Claus Kiefer diskutiert in Physik in unserer Zeit die Grundannahmen der Allgemeinen Relativitätstheorie und die Schwierigkeiten, die sich der Quantisierung in den Weg stellen. Seit nun bald hundert Jahren ringen einige der intelligentesten Vertreter unserer Spezies mit der Vereinigung von Gravitation und Quantenphysik, ohne dass wir zu einer generell akzeptierten Ansicht gekommen sind, die auch experimentelle Konsequenzen zeigt. Vielleicht haben wir einfach noch nicht die richtigen Fragen gestellt. Vielleicht ist unser Denken nach wie vor zu sehr von vorquantenphysikalischen Konzepten geprägt.

So war es offenbar auch bei Einsteins Umgang mit fundamentalen Begriffen. Dass er mit seiner Kritik der Quantenphysik unrecht hatte, sollte man ihm nicht zu stark ankreiden. Immerhin hat er wichtige Eigenschaften der modernen Theorie erkannt: den Zufall und die Verschränkung. Beide haben zu Anwendungen geführt, an die damals niemand dachte. Einstein würde sich sicher darüber sehr freuen, ebenso darüber, dass sowohl die Spezielle wie auch die Allgemeine Relativitätstheorie aus unserem Alltag nicht mehr wegzudenken sind. Ohne sie würden unsere Satellitennavigationssysteme unbrauchbar falsche Ergebnisse liefern.
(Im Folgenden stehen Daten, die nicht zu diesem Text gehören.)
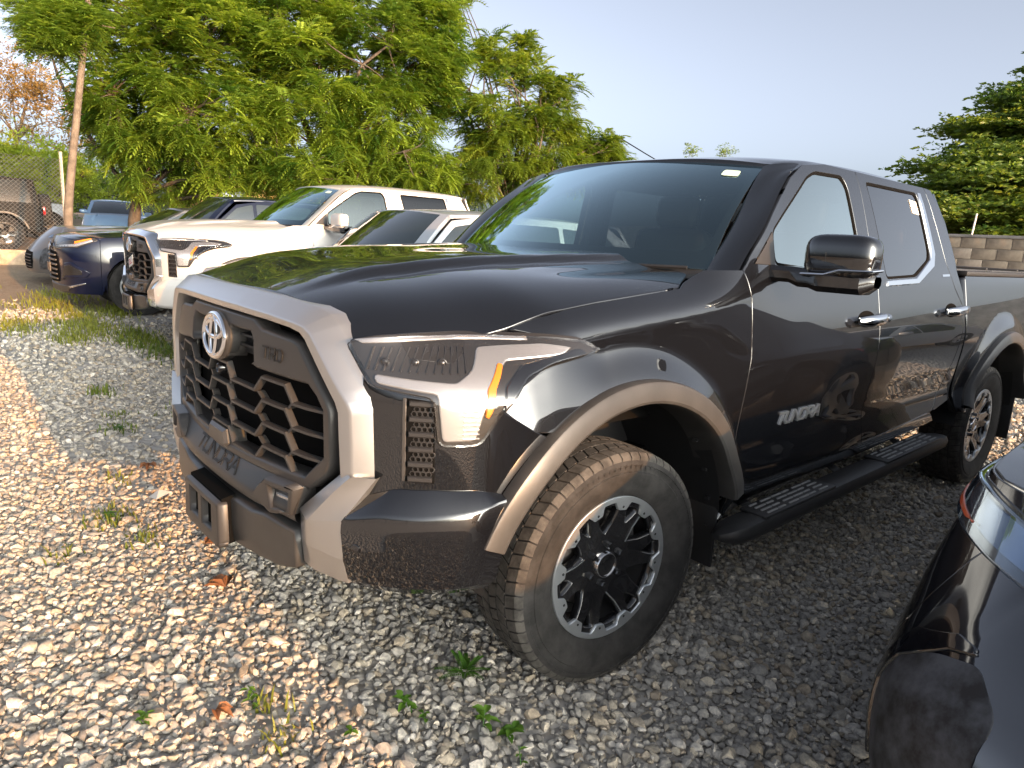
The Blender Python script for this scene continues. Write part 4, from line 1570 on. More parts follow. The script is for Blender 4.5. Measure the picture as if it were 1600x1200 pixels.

Wie so oft kommen die wichtigen Anwendungen aus unerwarteter Ecke. So wird es auch mit der Quanteninformation sein.

Anton Zeilinger, Universität Wien

Mit diesem Editorial kommentiert Anton Zeilinger von der Universität Wien drei Artikel, die in der aktuellen Ausgabe von Physik in unserer Zeit erschienen sind. Hierin befassen sich die Autoren mit grundlegenden Fragen der Quantenphysik und Allgemeinen Relativitätstheorie.